To find the conjugacy class of $r^a$, we need to take elements of $D_4$, conjugate them with $r^a$, and see what results you have. The set of results you obtain is your conjugacy class of $r^a$. There are two cases for this arbitrary element: either it is in the form $r^b$ or $r^bs$ (again, for $0 \leq b \leq 3$). If we take an element of form $r^b$, we have $(r^b)r^a(r^b)^{-1}=r^br^ar^{n-b}=r^{b+a+n-b}=r^a$, so $r^a$ conjugates with $r^b$ to give back $r^a$. If we take an element of form $r^bs$, we have $(r^bs)r^a(r^bs)^{-1}=r^b(sr^a)(sr^{n-b})=r^br^{n-a}(ss)r^{n-b}=r^{b+n-a+n-b}=r^{n-a}$. Therefore, our set of results is $\{r^a,r^{n-a}\}$, so the conjugacy class of $r^a$ is $\{r^a,r^{n-a}\}$. If we go over all values of $a$, our distinct conjugacy classes are $\{\varepsilon\}$, $\{r,r^3\}$, and $\{r^2\}$.
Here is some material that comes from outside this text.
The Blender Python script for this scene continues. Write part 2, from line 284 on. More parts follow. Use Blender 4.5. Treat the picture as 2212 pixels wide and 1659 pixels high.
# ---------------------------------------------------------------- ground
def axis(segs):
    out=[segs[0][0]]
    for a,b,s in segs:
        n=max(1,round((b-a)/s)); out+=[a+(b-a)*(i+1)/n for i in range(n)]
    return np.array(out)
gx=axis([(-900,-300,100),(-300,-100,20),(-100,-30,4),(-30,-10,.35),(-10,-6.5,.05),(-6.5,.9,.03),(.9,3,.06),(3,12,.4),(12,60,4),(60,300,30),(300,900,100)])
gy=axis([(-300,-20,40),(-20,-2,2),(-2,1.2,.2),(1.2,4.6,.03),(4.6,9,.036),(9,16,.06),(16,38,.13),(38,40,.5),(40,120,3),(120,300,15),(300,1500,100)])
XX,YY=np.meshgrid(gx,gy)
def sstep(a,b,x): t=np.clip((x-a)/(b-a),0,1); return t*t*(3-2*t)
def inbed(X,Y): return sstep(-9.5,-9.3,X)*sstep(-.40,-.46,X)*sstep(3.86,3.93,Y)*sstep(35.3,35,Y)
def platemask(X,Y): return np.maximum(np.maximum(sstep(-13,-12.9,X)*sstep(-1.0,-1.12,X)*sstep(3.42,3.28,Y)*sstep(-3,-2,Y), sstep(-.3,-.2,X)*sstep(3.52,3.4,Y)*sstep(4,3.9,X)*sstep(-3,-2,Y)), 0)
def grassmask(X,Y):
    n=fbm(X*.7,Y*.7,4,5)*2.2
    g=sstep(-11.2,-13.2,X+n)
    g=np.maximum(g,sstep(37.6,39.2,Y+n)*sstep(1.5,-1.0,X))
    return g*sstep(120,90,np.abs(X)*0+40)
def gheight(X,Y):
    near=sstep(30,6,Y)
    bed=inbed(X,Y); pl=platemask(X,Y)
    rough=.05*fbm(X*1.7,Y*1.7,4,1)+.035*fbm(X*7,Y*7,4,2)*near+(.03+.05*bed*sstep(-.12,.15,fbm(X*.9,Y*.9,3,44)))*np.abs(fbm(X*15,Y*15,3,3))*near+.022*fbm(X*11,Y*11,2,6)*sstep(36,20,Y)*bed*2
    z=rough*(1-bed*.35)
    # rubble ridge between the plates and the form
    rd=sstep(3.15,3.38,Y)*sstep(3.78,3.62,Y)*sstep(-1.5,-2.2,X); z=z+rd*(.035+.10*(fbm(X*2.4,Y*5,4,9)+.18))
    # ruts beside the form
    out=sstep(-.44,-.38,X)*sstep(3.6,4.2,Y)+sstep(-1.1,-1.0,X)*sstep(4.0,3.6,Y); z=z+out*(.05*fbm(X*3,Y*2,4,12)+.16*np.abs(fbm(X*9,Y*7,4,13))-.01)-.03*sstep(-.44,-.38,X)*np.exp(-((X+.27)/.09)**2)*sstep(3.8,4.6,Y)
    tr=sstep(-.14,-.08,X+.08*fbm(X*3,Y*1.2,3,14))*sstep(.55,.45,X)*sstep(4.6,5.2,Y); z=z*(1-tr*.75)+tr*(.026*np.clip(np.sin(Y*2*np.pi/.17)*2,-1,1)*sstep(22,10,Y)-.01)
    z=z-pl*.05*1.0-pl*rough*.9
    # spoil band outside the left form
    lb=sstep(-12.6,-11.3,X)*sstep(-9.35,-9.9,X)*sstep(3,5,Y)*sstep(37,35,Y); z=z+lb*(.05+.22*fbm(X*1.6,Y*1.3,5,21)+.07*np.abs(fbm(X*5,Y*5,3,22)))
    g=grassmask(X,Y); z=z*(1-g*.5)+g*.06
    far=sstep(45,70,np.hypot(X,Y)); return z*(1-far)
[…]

We repeat this process for the element $r^as$. We have $(r^b)r^as(r^b)^{-1}=r^br^asr^{n-b}=r^br^ar^bs=r^{2b+a}s$, and $(r^bs)r^as(r^bs)^{-1}=r^bsr^a(ss)r^{n-b}=r^br^{n-a}sr^{n-b}=r^br^{n-a}r^bs=r^{b+n-a+b}s=r^{2b-a}s$. This is a bit more complicated since we ended up with a conjugacy class $\{r^{2b+a}s,r^{2b-a}s\}$, where $b$ can take on multiple values. What you will find is that since $2b$ is even, $2b+a$ and $2b-a$ are even when $a$ is even, and odd when $a$ is odd. And since $0 \leq b \leq 3$, the possible values of $2b+a$ (mod 4) for even $a$ are {0,2}, and the possible values of $2b+a$ (mod 4) for odd $a$ are {1,3}. Therefore, the conjugacy class of $r^as$ where $a$ is odd is $\{rs,r^3s\}$, and the conjugacy class of $r^as$ where $a$ is even is $\{s,r^2s\}$.

Now, you have all conjugacy classes of $D_4$: $\{\varepsilon\}$, $\{r,r^3\}$, $\{r^2\}$, $\{rs,r^3s\}$, and $\{s,r^2s\}$. Now you can try to find which unions of these classes produce a subgroup, in which case it must be normal. In this particular example, there are precisely 6 normal subgroups: $\{\varepsilon\}$, $\{\varepsilon, r^2\}$, $\{\varepsilon, r, r^2, r^3\}$, $\{\varepsilon, r^2, rs, r^3s\}$, $\{\varepsilon, r^2, s, r^2s\}$ and $D_4$ itself.

The calculation is the same for odd $n$, but the subgroups will come out differently. Try repeating this procedure for a small odd $n$, and you will see that there is a pattern in the subgroups of $D_n$. Then, you will be able to generalize about the subgroups of $D_n$.

Hope this helped.